One registered lobbyist for H.B. 1557, Moms for Liberty, formed just two years ago. The group’s trajectory illustrates how these causes have melted together. Moms for Liberty first came on the scene to lobby against mask mandates in school in 2020. It quickly morphed into a “parents’ rights” organization and set its sights on educational censorship, demanding that schools ban books depicting interracial marriage, Martin Luther King, Jr., and civil rights protests (allegedly for depicting police in a negative light). Naturally, the group then took aim at LGBTQ-themed books, equating sensitive depictions of gay youth with pornography. It even objected to a book about seahorses because it explained that males carry the eggs.

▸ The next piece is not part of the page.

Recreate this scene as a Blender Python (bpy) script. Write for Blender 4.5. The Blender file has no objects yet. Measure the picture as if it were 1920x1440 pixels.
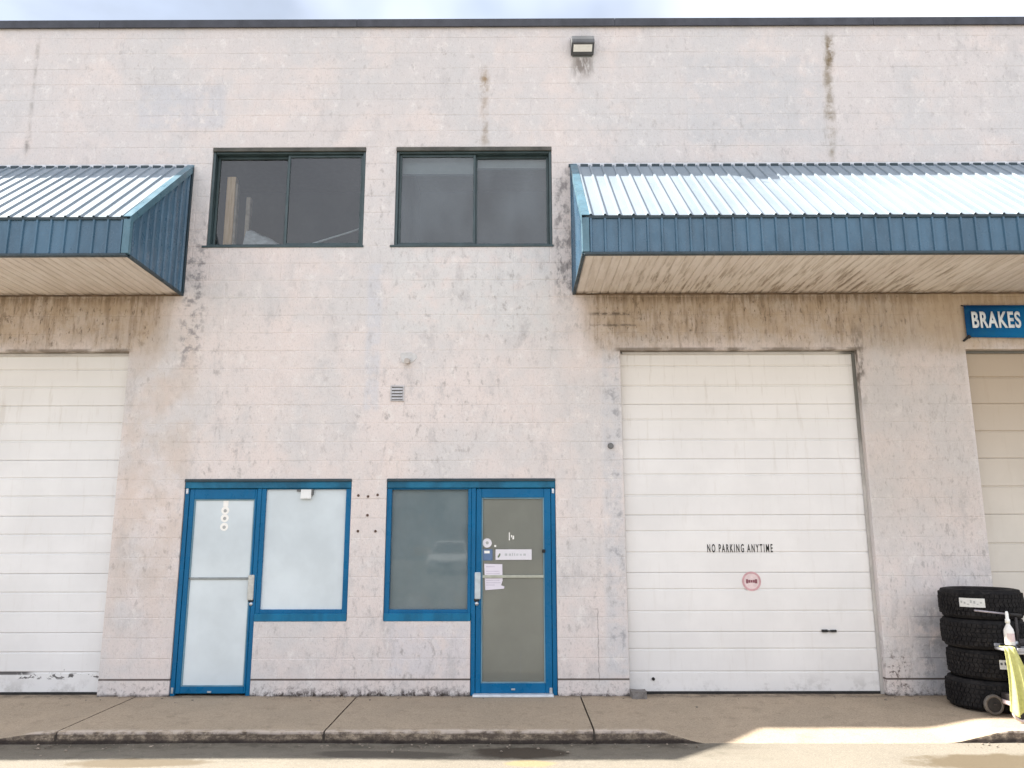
import bpy, bmesh, math, random
from mathutils import Vector, Matrix, noise as mnoise

random.seed(7)
scene = bpy.context.scene
COL = scene.collection
R = math.radians

# ------------------------------------------------------------------ camera
CAM_D, CAM_H = 8.28717, 1.56967
PITCH, YAW, ROLL, FPX = 0.19260573, -0.00309601, -0.00194729, 1465.7917
cam_data = bpy.data.cameras.new('camera')
cam = bpy.data.objects.new('camera', cam_data)
COL.objects.link(cam)
fw = Vector((math.sin(YAW) * math.cos(PITCH), math.cos(YAW) * math.cos(PITCH), math.sin(PITCH)))
rt0 = Vector((math.cos(YAW), -math.sin(YAW), 0))
up0 = rt0.cross(fw)
rt = rt0 * math.cos(ROLL) + up0 * math.sin(ROLL)
up = -rt0 * math.sin(ROLL) + up0 * math.cos(ROLL)
m = Matrix((rt, up, -fw)).transposed().to_4x4()
m.translation = (0, -CAM_D, CAM_H)
cam.matrix_world = m
cam_data.sensor_fit = 'HORIZONTAL'
cam_data.sensor_width = 36
cam_data.lens = 36 * FPX / 1920
cam_data.clip_start = 0.05
cam_data.clip_end = 1200
scene.camera = cam

# ------------------------------------------------------------------ sky, sun, exposure
SUN_TO = Vector((-1.045, 0.125, 1.0)).normalized()
world = bpy.data.worlds.new('World')
scene.world = world
world.use_nodes = True
wn, wl = world.node_tree.nodes, world.node_tree.links
bg = wn['Background']
sky = wn.new('ShaderNodeTexSky')
sky.sky_type = 'NISHITA'
sky.sun_disc = False
sky.sun_elevation = math.asin(SUN_TO.z)
sky.sun_rotation = math.atan2(SUN_TO.x, SUN_TO.y)
sky.air_density = 1.0
sky.dust_density = 2.6
sky.ozone_density = 1.0
# thin veil of bright cloud over the blue
tc = wn.new('ShaderNodeTexCoord')
mp = wn.new('ShaderNodeMapping')
mp.inputs['Scale'].default_value = (1.4, 1.4, 3.2)
cn = wn.new('ShaderNodeTexNoise')
cn.inputs['Scale'].default_value = 2.2
cn.inputs['Detail'].default_value = 6
cn.inputs['Roughness'].default_value = 0.55
cr = wn.new('ShaderNodeMapRange')
cr.inputs['From Min'].default_value = 0.34
cr.inputs['From Max'].default_value = 0.66
cr.inputs['To Min'].default_value = 0.90
cr.inputs['To Max'].default_value = 1.0
cmix = wn.new('ShaderNodeMix')
cmix.data_type = 'RGBA'
cn2 = wn.new('ShaderNodeTexNoise')
cn2.inputs['Scale'].default_value = 1.3
cn2.inputs['Detail'].default_value = 5
mp2 = wn.new('ShaderNodeMapping')
mp2.inputs['Location'].default_value = (4.01, -4.69, -4.75)
cr2 = wn.new('ShaderNodeMapRange')
cr2.inputs['From Min'].default_value = 0.36
cr2.inputs['From Max'].default_value = 0.64
cloud = wn.new('ShaderNodeMix')
cloud.data_type = 'RGBA'
cloud.inputs['A'].default_value = (0.62, 0.70, 0.84, 1)
cloud.inputs['B'].default_value = (2.30, 2.34, 2.48, 1)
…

The interests of anti-LGBTQ activists and anti-CRT activists overlap where it matters: Both groups want to control what information their children are exposed to at school by gagging educators and students. Our current moral panic is rooted in the fear—carefully cultivated by Republican lawmakers and conservative media—that schools are indoctrinating students with a dangerous, un-American “ideology.” They seize on ambient parental concerns that cultural currents are drawing their children further out to sea and away from the shores of traditional morality. Just as some parents don’t want their kids to learn about same-sex marriage, others don’t want them to discover structural racism, Jim Crow, and slavery. Already, this movement is shifting toward the censorship of all ideas that offend them, including the existence of communism, sexism, and atheism. (You can read an index of these bills here.)

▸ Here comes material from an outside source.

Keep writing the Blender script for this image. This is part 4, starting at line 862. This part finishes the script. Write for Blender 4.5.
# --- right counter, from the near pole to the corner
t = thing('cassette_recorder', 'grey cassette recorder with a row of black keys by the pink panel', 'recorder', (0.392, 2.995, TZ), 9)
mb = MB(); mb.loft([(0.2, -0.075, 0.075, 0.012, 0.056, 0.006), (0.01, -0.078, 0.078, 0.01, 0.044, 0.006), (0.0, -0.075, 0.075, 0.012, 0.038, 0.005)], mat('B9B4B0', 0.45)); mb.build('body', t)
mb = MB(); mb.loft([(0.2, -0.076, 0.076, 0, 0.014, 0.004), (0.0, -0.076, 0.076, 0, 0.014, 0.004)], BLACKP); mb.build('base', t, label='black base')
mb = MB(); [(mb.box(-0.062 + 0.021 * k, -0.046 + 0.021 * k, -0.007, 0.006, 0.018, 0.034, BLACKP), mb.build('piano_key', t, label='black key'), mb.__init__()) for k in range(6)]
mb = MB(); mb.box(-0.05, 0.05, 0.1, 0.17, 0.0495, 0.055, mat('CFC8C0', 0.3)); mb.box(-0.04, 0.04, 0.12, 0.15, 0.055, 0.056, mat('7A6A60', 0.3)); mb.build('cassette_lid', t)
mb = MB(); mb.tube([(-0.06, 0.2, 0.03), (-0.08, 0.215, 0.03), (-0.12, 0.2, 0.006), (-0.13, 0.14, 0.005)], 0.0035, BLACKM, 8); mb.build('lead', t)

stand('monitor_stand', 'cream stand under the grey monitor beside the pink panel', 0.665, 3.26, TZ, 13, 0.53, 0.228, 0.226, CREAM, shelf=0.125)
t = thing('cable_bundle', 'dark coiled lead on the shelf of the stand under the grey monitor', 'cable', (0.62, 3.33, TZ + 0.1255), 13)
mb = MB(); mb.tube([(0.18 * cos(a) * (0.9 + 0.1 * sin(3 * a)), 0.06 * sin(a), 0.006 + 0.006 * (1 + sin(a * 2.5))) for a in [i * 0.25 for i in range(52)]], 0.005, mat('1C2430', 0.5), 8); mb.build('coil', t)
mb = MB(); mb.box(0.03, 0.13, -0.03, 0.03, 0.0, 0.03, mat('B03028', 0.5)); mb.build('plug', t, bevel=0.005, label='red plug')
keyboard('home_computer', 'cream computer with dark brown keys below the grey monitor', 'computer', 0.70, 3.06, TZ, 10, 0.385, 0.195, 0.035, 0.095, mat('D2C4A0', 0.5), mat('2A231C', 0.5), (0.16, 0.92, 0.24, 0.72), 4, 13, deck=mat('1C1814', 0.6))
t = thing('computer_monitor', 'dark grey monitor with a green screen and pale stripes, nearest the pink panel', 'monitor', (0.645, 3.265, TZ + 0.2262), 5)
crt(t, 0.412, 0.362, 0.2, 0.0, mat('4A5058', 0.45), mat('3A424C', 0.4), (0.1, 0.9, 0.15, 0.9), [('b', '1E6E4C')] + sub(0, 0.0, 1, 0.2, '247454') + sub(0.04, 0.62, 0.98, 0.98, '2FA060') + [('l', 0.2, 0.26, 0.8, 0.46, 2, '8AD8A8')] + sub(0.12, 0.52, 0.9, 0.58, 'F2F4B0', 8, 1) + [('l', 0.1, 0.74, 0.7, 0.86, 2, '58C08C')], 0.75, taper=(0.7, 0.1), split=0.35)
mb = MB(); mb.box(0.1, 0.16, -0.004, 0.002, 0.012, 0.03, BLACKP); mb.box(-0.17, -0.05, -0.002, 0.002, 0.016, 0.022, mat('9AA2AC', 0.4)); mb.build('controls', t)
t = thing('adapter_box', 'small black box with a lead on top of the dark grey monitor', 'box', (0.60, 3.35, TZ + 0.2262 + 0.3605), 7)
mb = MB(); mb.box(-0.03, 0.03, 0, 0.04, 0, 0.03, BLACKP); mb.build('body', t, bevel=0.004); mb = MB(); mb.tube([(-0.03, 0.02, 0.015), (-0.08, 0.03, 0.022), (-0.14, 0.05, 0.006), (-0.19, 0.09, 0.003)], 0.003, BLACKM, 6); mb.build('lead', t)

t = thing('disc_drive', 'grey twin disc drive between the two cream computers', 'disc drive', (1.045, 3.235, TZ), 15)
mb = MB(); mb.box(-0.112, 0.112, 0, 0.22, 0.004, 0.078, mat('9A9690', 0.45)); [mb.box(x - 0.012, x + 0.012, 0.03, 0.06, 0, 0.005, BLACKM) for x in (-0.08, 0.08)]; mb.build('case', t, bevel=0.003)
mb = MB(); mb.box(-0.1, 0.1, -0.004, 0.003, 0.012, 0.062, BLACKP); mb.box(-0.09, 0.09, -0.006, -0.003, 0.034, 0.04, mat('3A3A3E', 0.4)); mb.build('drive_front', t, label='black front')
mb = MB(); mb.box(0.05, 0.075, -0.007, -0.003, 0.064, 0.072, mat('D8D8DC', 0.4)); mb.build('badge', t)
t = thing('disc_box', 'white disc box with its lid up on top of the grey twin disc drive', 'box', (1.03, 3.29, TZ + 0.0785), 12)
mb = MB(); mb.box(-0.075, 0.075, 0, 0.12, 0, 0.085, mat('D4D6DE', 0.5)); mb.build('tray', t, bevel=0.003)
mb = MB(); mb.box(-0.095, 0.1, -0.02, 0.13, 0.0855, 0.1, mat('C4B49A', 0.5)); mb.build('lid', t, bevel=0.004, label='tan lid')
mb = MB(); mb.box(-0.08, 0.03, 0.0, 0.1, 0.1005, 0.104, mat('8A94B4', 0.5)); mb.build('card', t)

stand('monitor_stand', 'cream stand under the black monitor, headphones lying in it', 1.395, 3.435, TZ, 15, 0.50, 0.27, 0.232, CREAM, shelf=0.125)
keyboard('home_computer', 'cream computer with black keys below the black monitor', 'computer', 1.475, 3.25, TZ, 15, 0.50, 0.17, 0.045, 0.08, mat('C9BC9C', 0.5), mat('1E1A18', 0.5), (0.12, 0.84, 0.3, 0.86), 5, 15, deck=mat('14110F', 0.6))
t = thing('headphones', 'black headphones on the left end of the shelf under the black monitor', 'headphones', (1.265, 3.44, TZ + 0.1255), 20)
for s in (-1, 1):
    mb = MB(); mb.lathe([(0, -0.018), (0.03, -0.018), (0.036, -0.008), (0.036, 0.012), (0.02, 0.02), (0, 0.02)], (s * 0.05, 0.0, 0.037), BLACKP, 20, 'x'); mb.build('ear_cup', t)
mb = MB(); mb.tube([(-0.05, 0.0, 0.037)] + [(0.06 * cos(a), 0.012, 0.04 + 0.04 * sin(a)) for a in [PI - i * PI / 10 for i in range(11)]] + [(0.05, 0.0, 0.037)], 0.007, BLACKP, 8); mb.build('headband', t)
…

On a podcast supporting H.B. 1557, Ben Shapiro declared that he would always “passionately defend protecting small children from the predations of adults who wish to talk about controversial social issues with children.” This word—“predations,” which Shapiro deployed repeatedly—is the skeleton key to this entire debate. It reflects an angst that gay people who do not conceal their sexuality are attempting to brainwash and molest children.

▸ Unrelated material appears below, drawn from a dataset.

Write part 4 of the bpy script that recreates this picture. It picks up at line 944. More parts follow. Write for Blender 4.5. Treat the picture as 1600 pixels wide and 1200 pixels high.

This outlandish and bigoted notion has deep roots. You see this assumption in the infamous 1961 short film Boys Beware, which warned schoolchildren against predatory homosexuals and was produced in part by (of course) a school district. You see it in the failed 1978 campaign to ban gay teachers from California schools. You see it in Board of Education v. National Gay Task Force, a 1985 case in which the Supreme Court struck down an Oklahoma law barring teachers from “encouraging or promoting” homosexuality. (The state cited a need to protect “student morality” and “traditional cultural values,” worrying about student “imitation” of gay teachers.) You see it in many ads supporting Proposition 8, which asserted that legal same-sex marriage would force educators to indoctrinate kids. (Tagline: “It has everything to do with schools.”) Now we see it in Florida, Tennessee, Kansas, Oklahoma—it’s a safe bet that a “Don’t Say Gay” bill will gain traction in every state legislature controlled by Republicans.
Whenever there is a moral panic involving children, homophobes see an opportunity. The CRT fracas presented them with a chance to shoehorn their cause into a much larger and more successful movement, giving it a huge boost of attention, money, and political support. But there is nothing new about its underlying demands, or the bigotry that motivates them. We are still trapped in the same argument over the humanity of gay people. And as usual, it is the youngest and most vulnerable among us who will pay the greatest price.